Jednym z najbardziej dojrzałych, a przy okazji wymownych kawałków – oprócz wspomnianego utworu „Morda” – jest „Ból” z udziałem Łukasza „Beaver” Bobrowskiego, budzący skojarzenia z najciekawszymi dokonaniami zespołu Illusion. Oczywiście wszelkie skojrzania można uznać za przypadkowe, niezmienne jest jednak to, że twórczość na tym albumie ma określony wyraz artystyczny bez względu, w którą stronę odchyla się muzyka.
Stąd obok potężnych, rozbudowanych w niejednoznaczny sposób numerów („Gotta Go to School” ze znaczącymi rozwinięciami klawiszy i mocniejszymi akcentami), pojawiają się bardziej klasycznie (piosenkowo) rozwinięte momenty (rockowa poetyka w „Zaciemnieniu” z udziałem wokalisty Piotra „Syrok” Syrockiego).
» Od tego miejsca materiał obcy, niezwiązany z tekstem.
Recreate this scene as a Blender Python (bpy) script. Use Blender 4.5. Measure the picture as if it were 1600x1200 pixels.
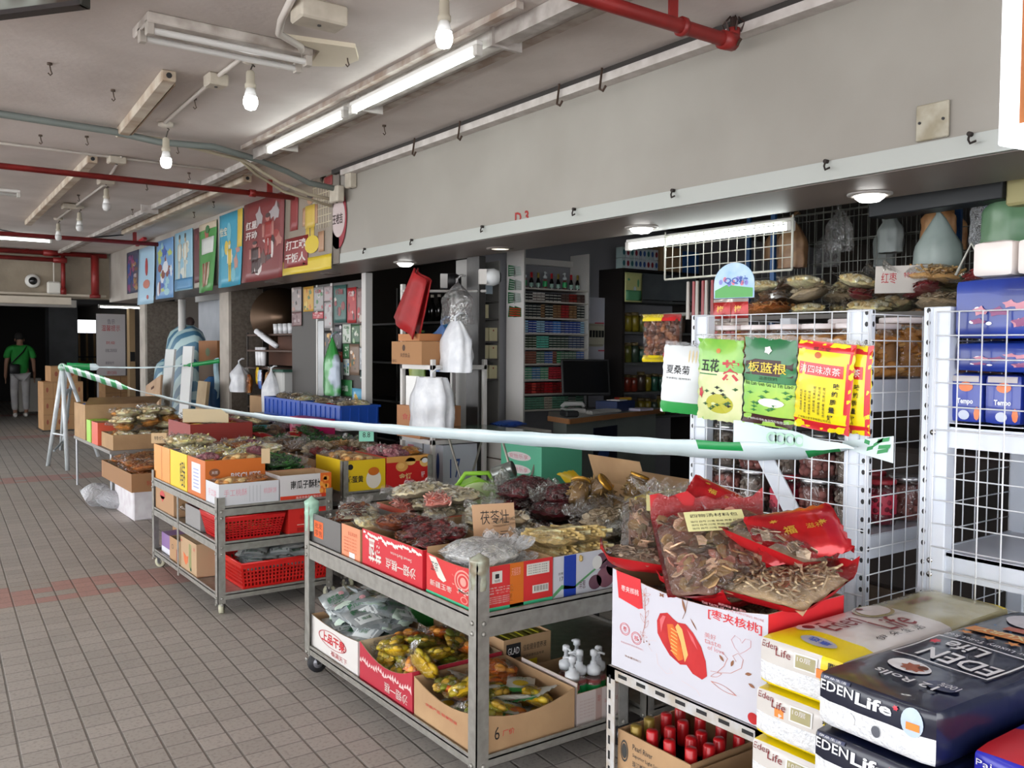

Należy też zwrócić uwagę na kobiecy akcent, czyli wokalny udział Kai Łukaszewicz. Na wyróżnienie zasługuje tutaj neurotyczny, nacechowany zmiennością w obszarze kompozycyjnym – „Delayed„.
Nie da się ukryć, że każdy z muzyków wniósł w ten projekt wiele własnej prawdy, co faktycznie przełożyło się na ostateczną charakterystykę ich wspólnego albumu. Tutaj jednak należy wyróżnić samego Maćka Gazdę, który był w stanie połączyć wiele wątków, tworząc swego rodzaju artystyczny aglomerat. Udało mu się to, bez względu, w jaki sposób będziemy odbierać i ostatecznie ocenimy jego poszczególne części.
Pewnie można było bardziej doprecyzować całość, nadać mu większej niejednoznaczności, ale i tak pod wieloma względami ten album wygrywa (a już na pewno bardzo dobrze się go słucha). Niemało pomysłów, ale za to jedna myśl przewodnia i ten ciężar muzyki wynikający z zawodowstwa. Nic dodać, nic ująć. Warto posłuchać, tym bardziej, że materiał jest dostępny chociażby na YouTube.